If $(1+x)^n =~~ ^nC_0 ~+~ ^nC_1~x ~+~ ^nC_2 x^2~+~\cdots+~ ^nC_n x^n $, then the value of :
$$\bigg(1+\dfrac {C_0}{C_1}\bigg) \bigg(1+\dfrac {C_1}{C_2} \bigg) \cdots \bigg(1+\dfrac {C_{n-1}}{C_n} \bigg)$$ is =?
Attempt:
I have been unsuccessful in most of my attempts with regard to this question.

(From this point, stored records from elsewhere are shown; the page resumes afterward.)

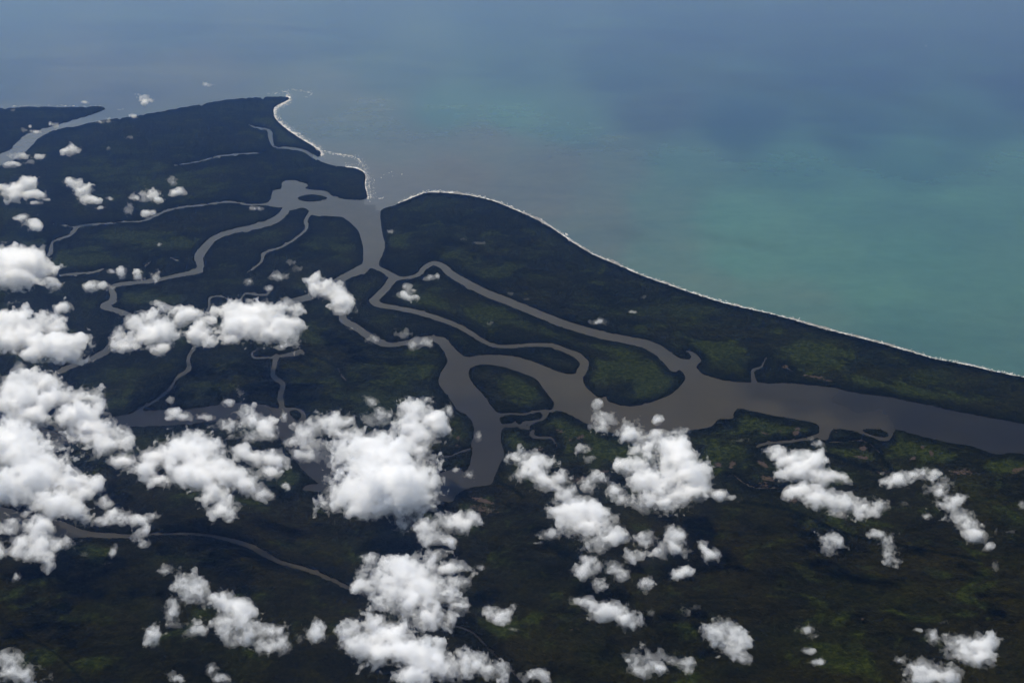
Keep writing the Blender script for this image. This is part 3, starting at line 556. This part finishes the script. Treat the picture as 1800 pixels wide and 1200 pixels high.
def cloud(kind, label, blobs, group=None, base=BASE):
    seed = int(sum((i + 1) * b[0] * 3 + b[1] for i, b in enumerate(blobs))) % 99991
    r = np.random.default_rng(seed); C = []
    rm = max(b[3] for b in blobs)
    for (u, v, ru, rv) in blobs:
        k = px_size(ground(u, v, base + 250)); zc = base + .35 * rm * k * .6 + 0.55 * rv * k
        p = ground(u, v, zc); k = px_size(p); C.append((p, np.array([ru * k, rv * k, rv * k * .9]) * .91))
    k0 = px_size(C[0][0]); big = max(max(b[2], b[3]) for b in blobs)
    h = k0 * 1.76 * (1.4 if big > 26 else 1.18 if big > 12 else .9)
    sp = 1.45 if kind == 'd' else 1.75
    lo = np.min([p - a * sp for p, a in C], 0) - 4 * h; hi = np.max([p + a * sp for p, a in C], 0) + 4 * h
    shp = np.ceil((hi - lo) / h).astype(int) + 1
    X = (lo[0] + h * np.arange(shp[0])).astype(np.float32)[:, None, None]; Y = (lo[1] + h * np.arange(shp[1])).astype(np.float32)[None, :, None]; Z = (lo[2] + h * np.arange(shp[2])).astype(np.float32)[None, None, :]
    acc = np.zeros(shp, np.float32); S = 5.0
    wp = [(.17 * rm * k0) * tile(SMOOTH, shp, r) for _ in range(3)]; X0, Y0, Z0 = X, Y, Z; X, Y, Z = X + wp[0], Y + wp[1], Z + .6 * wp[2]
    for p, a in C:
        q = np.sqrt(((X - p[0]) / a[0])**2 + ((Y - p[1]) / a[1])**2 + ((Z - p[2]) / a[2])**2); acc += np.exp(S * (1 - q))
    X, Y, Z = X0, Y0, Z0
    f = np.minimum(np.log(acc + 1e-9) / S, 1.1)
    bil = tile(BILLOW, shp, r); rag = tile(RAGGED, shp, r); wis = tile(WISP, shp, r)
    low = np.clip((base + 120 - Z) / 320, 0, 1.5) * .35
    def close(x):
        x = x.copy(); x[0] = x[-1] = -1; x[:, 0] = x[:, -1] = -1; x[:, :, 0] = x[:, :, -1] = -1; return x
    if kind == 'd':
        hem = np.clip((base + .55 * rm * k0 - Z) / (.8 * rm * k0), 0, 1)
        g = f + .12 * bil + (.40 + .14 * hem) * rag - low - .06
        L = [('skin', np.maximum(g - .02, f - low + (.50 + .14 * hem) * wis - .03)), ('mid', g + .24 * wis - .18 - .10 * hem), ('body', .5 * f + .5 * g + .14 * wis - .40 - .14 * hem), ('core', f + .1 * rag - low - .64)]
    elif kind == 'm':
        g = f + .06 * bil + .56 * rag - low
        L = [('skin', np.maximum(g - .04, f - low + .54 * wis - .07)), ('mid', g + .28 * wis - .46), ('body', g + .18 * wis - .86)]
    elif kind == 'w':
        g = f + .42 * rag - low
        L = [('veil', np.maximum(f - low + .55 * wis - .06, g - .1)), ('skin', g + .3 * wis - .26), ('mid', g + .2 * wis - .56)]
    else:
        L = [('veil', f - low + .6 * wis - .2)]
    root = None
    for key, fld in L:
        v, q = surface_net(close(fld), lo, h) if (root is None and big < 14) or big < 10 or (key == 'mid') else surface_net(close(fld[::2, ::2, ::2]), lo, 2 * h)
        if len(q) < 24: continue
        if root is None:
            c = v.mean(0); c[2] = v[:, 2].min(); pc = pieces(len(v), q); ids_, n_ = np.unique(pc[q[:, 0]], return_counts=True); main = ids_[n_.argmax()]
            own = [i for i, k in zip(ids_, n_) if i != main and k > max(16, .015 * n_.max())][:24]; qp = pc[q[:, 0]]
            for i in [None] + own:
                qq = q[~np.isin(qp, own)] if i is None else q[qp == i]; us_, inv = np.unique(qq, return_inverse=True); inv = inv.reshape(-1, 4)
                if i is None: root = mesh('cloud', v[us_] - c, inv, [4] * len(inv), M_CL[key]); root.location = c; tag(root, label, 'cloud', group, 'thing')
                else: mesh('cloud_wisp', v[us_] - c, inv, [4] * len(inv), M_CL[key], root)
        else: mesh({'core': 'cloud_core', 'body': 'cloud_body'}.get(key, 'cloud_billow'), v - c, q, [4] * len(q), M_CL[key], root)
        TRI[0] += 2 * len(q)
    return root
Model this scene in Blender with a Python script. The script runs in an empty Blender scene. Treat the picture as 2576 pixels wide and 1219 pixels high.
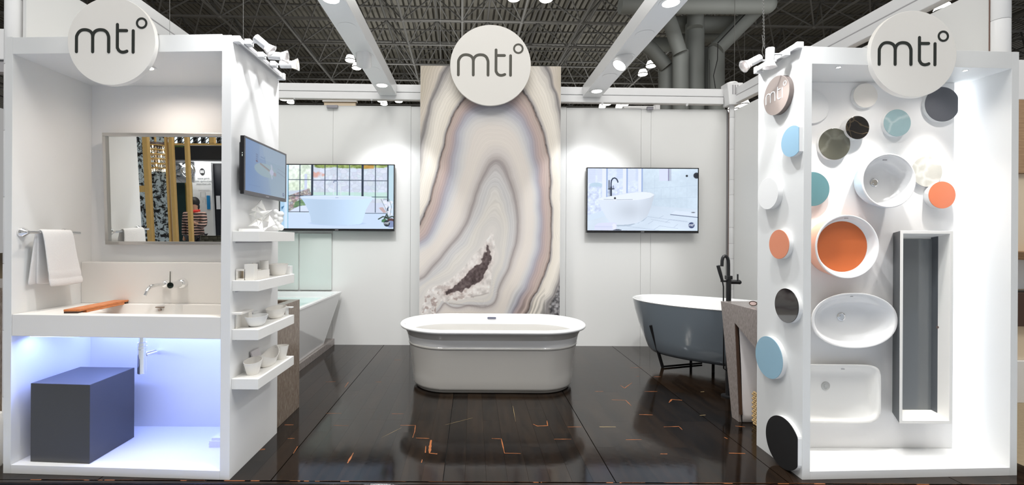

Could someone please give me some hints on how to move forward.
Thank you for your help.
We have $\dfrac{\dbinom{n}{k-1}}{\dbinom{n}k} = \dfrac{n!}{(k-1)!(n-k+1)!} \cdot \dfrac{k!(n-k)!}{n!} = \dfrac{k}{n-k+1}$. Hence, we have $$1+\dfrac{\dbinom{n}{k-1}}{\dbinom{n}k} = 1 + \dfrac{k}{n-k+1} = \dfrac{n+1}{n-k+1}$$ Hence, we have $$\prod_{k=1}^n \left(1+\dfrac{\dbinom{n}{k-1}}{\dbinom{n}k}\right) = \prod_{k=1}^n \dfrac{n+1}{n+1-k} = \dfrac{(n+1)^n}{n!}$$
To supplement the first answer posted above, a more "visual" approach is given below.
Assume the following notation: $\displaystyle C_r= {^nC_r}=\binom nr$
From the identity $\displaystyle \binom nr+\binom n{r+1}=\binom {n+1}{r+1}$ we have $\displaystyle C_r+C_{r+1}= {^{n+1}C_{r+1}}$
Hence $$\begin{align} &\quad\bigg(1+\frac{C_0}{C_1}\bigg) \bigg(1+\frac{C_1}{C_2}\bigg) \bigg(1+\frac{C_2}{C_3}\bigg) \cdots \bigg(1+\frac{C_{n-1}}{C_{n}}\bigg)\\ &= \bigg(\frac{C_0+C_1}{C_1}\bigg) \bigg(\frac{C_1+C_2}{C_2}\bigg) \bigg(\frac{C_2+C_3}{C_3}\bigg) \cdots \bigg(\frac{C_{n-1}+C_n}{C_n}\bigg)\\ &= \frac{^{n+1}C_1}{\;\;^nC_1}\cdot \frac{^{n+1}C_2}{\;\;^nC_2}\cdot \frac{^{n+1}C_3}{\;\;^nC_3}\cdot \cdots \cdot \frac{^{n+1}C_n}{\;\;^nC_n} \\ &\color{lightgray}{= \frac{\frac{n+1}1} {\frac n1}\cdot \frac{\frac{(n+1)n}{2}}{\frac{n(n-1)}{1\cdot 2}}\cdot \frac{\frac{(n+1)n(n-1)}{1\cdot 2\cdot 3}}{\frac{n(n-1)(n-2)}{1\cdot 2\cdot 3}}\cdot\cdots\cdot \frac{\frac{(n+1)n(n-1)\cdots 2}{1\cdot 2\cdot 3\cdots n}}{\frac{n(n-1)(n-2)\cdots 1}{1\cdot 2\cdots n}}}\\ &= \frac{n+1}n\cdot \frac{n+1}{n-1}\cdot \frac{n+1}{n-2}\cdot\cdots\cdot \frac{n+1}{1}\\ &=\frac{(n+1)^n}{n!} \qquad\blacksquare \end{align}$$